▸ What is expected
Every line below is to be copied exactly, with the pictures left out.
>> BEGIN
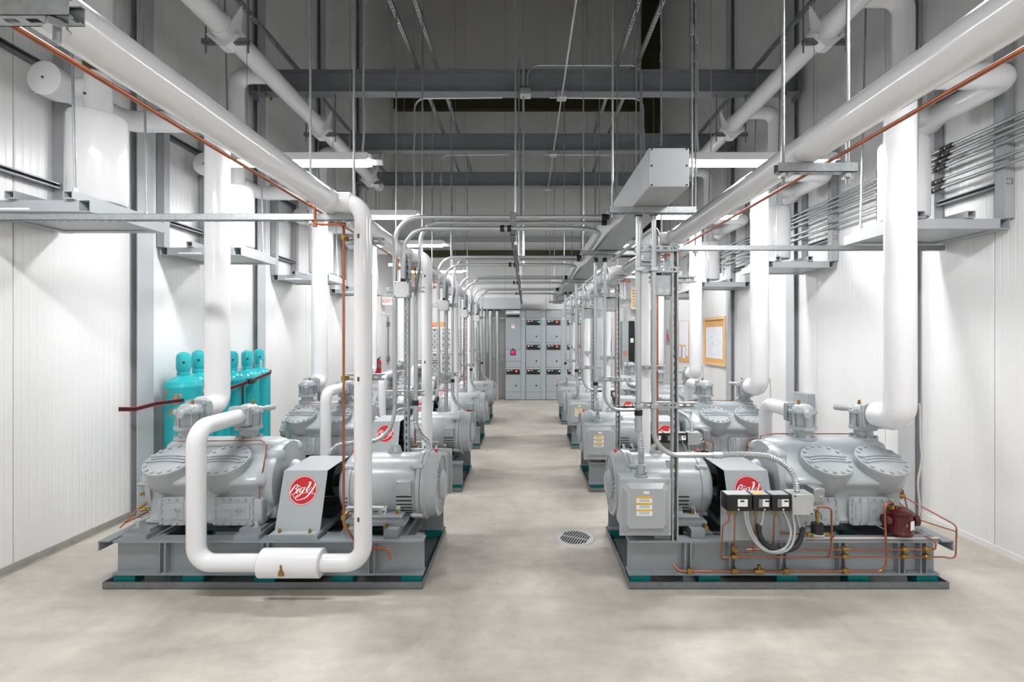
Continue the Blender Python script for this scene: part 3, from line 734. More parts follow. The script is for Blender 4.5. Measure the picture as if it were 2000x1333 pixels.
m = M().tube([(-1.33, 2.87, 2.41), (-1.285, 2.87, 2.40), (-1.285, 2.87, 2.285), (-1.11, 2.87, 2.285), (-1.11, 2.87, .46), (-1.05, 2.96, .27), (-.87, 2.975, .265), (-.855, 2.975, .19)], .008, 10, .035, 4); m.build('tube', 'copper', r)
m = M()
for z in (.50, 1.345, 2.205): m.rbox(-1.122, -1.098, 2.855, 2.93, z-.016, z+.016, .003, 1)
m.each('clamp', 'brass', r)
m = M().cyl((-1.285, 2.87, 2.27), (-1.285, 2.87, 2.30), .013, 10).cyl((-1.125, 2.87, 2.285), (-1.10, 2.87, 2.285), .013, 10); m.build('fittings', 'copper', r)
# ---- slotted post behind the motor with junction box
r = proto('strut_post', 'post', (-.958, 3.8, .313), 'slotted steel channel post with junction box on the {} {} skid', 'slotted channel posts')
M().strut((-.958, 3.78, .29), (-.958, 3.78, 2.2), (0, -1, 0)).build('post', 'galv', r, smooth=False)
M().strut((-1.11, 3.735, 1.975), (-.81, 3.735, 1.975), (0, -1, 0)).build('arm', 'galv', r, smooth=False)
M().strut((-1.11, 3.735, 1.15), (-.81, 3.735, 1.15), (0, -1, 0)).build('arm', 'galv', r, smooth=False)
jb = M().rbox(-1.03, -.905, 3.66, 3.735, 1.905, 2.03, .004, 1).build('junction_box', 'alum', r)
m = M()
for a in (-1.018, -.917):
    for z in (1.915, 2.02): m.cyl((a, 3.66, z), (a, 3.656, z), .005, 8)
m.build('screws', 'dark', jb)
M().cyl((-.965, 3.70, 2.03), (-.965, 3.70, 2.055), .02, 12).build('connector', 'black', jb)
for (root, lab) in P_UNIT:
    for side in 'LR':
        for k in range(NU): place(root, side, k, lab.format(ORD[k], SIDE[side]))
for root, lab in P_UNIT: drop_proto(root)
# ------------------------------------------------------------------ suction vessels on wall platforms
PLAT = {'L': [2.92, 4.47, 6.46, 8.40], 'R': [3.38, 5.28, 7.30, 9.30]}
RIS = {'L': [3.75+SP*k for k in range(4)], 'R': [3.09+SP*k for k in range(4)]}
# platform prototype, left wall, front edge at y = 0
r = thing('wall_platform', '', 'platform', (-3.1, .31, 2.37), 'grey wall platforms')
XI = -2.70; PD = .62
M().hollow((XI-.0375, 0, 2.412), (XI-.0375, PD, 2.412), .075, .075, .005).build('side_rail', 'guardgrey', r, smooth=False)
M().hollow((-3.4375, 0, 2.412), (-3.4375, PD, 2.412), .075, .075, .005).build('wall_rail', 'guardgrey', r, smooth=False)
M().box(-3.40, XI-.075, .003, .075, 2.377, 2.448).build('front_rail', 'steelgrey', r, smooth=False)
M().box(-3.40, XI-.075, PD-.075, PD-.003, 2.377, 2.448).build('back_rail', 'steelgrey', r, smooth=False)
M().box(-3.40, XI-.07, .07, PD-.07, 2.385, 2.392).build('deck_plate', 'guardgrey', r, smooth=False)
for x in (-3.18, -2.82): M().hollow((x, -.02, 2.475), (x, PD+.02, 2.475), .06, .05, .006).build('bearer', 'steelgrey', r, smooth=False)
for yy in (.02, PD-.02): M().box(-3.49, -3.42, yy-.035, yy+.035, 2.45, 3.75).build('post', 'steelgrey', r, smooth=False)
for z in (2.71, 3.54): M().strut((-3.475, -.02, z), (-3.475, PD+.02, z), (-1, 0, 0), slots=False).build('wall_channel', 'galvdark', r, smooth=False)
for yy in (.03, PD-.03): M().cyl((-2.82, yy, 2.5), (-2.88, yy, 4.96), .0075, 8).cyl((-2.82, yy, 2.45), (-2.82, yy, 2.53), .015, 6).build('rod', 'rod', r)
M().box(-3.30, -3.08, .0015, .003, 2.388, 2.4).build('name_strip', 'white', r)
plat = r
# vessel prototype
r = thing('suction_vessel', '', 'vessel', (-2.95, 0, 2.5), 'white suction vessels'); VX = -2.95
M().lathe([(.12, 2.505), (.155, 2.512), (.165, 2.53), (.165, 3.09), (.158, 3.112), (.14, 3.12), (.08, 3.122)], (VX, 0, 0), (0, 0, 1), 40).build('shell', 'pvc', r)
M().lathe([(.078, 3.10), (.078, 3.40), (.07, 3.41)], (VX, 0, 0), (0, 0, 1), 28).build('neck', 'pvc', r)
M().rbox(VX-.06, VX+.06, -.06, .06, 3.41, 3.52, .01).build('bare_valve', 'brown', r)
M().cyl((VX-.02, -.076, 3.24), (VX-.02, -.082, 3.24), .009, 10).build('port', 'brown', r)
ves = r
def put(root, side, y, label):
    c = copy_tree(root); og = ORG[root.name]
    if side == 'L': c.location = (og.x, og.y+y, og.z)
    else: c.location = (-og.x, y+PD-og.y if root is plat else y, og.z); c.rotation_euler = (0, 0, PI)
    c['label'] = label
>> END
▸ Reply to the task
Continue the Blender Python script for this scene: part 3, from line 734. More parts follow. The script is for Blender 4.5. Measure the picture as if it were 2000x1333 pixels.
m = M().tube([(-1.33, 2.87, 2.41), (-1.285, 2.87, 2.40), (-1.285, 2.87, 2.285), (-1.11, 2.87, 2.285), (-1.11, 2.87, .46), (-1.05, 2.96, .27), (-.87, 2.975, .265), (-.855, 2.975, .19)], .008, 10, .035, 4); m.build('tube', 'copper', r)
m = M()
for z in (.50, 1.345, 2.205): m.rbox(-1.122, -1.098, 2.855, 2.93, z-.016, z+.016, .003, 1)
m.each('clamp', 'brass', r)
m = M().cyl((-1.285, 2.87, 2.27), (-1.285, 2.87, 2.30), .013, 10).cyl((-1.125, 2.87, 2.285), (-1.10, 2.87, 2.285), .013, 10); m.build('fittings', 'copper', r)
# ---- slotted post behind the motor with junction box
r = proto('strut_post', 'post', (-.958, 3.8, .313), 'slotted steel channel post with junction box on the {} {} skid', 'slotted channel posts')
M().strut((-.958, 3.78, .29), (-.958, 3.78, 2.2), (0, -1, 0)).build('post', 'galv', r, smooth=False)
M().strut((-1.11, 3.735, 1.975), (-.81, 3.735, 1.975), (0, -1, 0)).build('arm', 'galv', r, smooth=False)
M().strut((-1.11, 3.735, 1.15), (-.81, 3.735, 1.15), (0, -1, 0)).build('arm', 'galv', r, smooth=False)
jb = M().rbox(-1.03, -.905, 3.66, 3.735, 1.905, 2.03, .004, 1).build('junction_box', 'alum', r)
m = M()
for a in (-1.018, -.917):
    for z in (1.915, 2.02): m.cyl((a, 3.66, z), (a, 3.656, z), .005, 8)
m.build('screws', 'dark', jb)
M().cyl((-.965, 3.70, 2.03), (-.965, 3.70, 2.055), .02, 12).build('connector', 'black', jb)
for (root, lab) in P_UNIT:
    for side in 'LR':
        for k in range(NU): place(root, side, k, lab.format(ORD[k], SIDE[side]))
for root, lab in P_UNIT: drop_proto(root)
# ------------------------------------------------------------------ suction vessels on wall platforms
PLAT = {'L': [2.92, 4.47, 6.46, 8.40], 'R': [3.38, 5.28, 7.30, 9.30]}
RIS = {'L': [3.75+SP*k for k in range(4)], 'R': [3.09+SP*k for k in range(4)]}
# platform prototype, left wall, front edge at y = 0
r = thing('wall_platform', '', 'platform', (-3.1, .31, 2.37), 'grey wall platforms')
XI = -2.70; PD = .62
M().hollow((XI-.0375, 0, 2.412), (XI-.0375, PD, 2.412), .075, .075, .005).build('side_rail', 'guardgrey', r, smooth=False)
M().hollow((-3.4375, 0, 2.412), (-3.4375, PD, 2.412), .075, .075, .005).build('wall_rail', 'guardgrey', r, smooth=False)
M().box(-3.40, XI-.075, .003, .075, 2.377, 2.448).build('front_rail', 'steelgrey', r, smooth=False)
M().box(-3.40, XI-.075, PD-.075, PD-.003, 2.377, 2.448).build('back_rail', 'steelgrey', r, smooth=False)
M().box(-3.40, XI-.07, .07, PD-.07, 2.385, 2.392).build('deck_plate', 'guardgrey', r, smooth=False)
for x in (-3.18, -2.82): M().hollow((x, -.02, 2.475), (x, PD+.02, 2.475), .06, .05, .006).build('bearer', 'steelgrey', r, smooth=False)
for yy in (.02, PD-.02): M().box(-3.49, -3.42, yy-.035, yy+.035, 2.45, 3.75).build('post', 'steelgrey', r, smooth=False)
for z in (2.71, 3.54): M().strut((-3.475, -.02, z), (-3.475, PD+.02, z), (-1, 0, 0), slots=False).build('wall_channel', 'galvdark', r, smooth=False)
for yy in (.03, PD-.03): M().cyl((-2.82, yy, 2.5), (-2.88, yy, 4.96), .0075, 8).cyl((-2.82, yy, 2.45), (-2.82, yy, 2.53), .015, 6).build('rod', 'rod', r)
M().box(-3.30, -3.08, .0015, .003, 2.388, 2.4).build('name_strip', 'white', r)
plat = r
# vessel prototype
r = thing('suction_vessel', '', 'vessel', (-2.95, 0, 2.5), 'white suction vessels'); VX = -2.95
M().lathe([(.12, 2.505), (.155, 2.512), (.165, 2.53), (.165, 3.09), (.158, 3.112), (.14, 3.12), (.08, 3.122)], (VX, 0, 0), (0, 0, 1), 40).build('shell', 'pvc', r)
M().lathe([(.078, 3.10), (.078, 3.40), (.07, 3.41)], (VX, 0, 0), (0, 0, 1), 28).build('neck', 'pvc', r)
M().rbox(VX-.06, VX+.06, -.06, .06, 3.41, 3.52, .01).build('bare_valve', 'brown', r)
M().cyl((VX-.02, -.076, 3.24), (VX-.02, -.082, 3.24), .009, 10).build('port', 'brown', r)
ves = r
def put(root, side, y, label):
    c = copy_tree(root); og = ORG[root.name]
    if side == 'L': c.location = (og.x, og.y+y, og.z)
    else: c.location = (-og.x, y+PD-og.y if root is plat else y, og.z); c.rotation_euler = (0, 0, PI)
    c['label'] = label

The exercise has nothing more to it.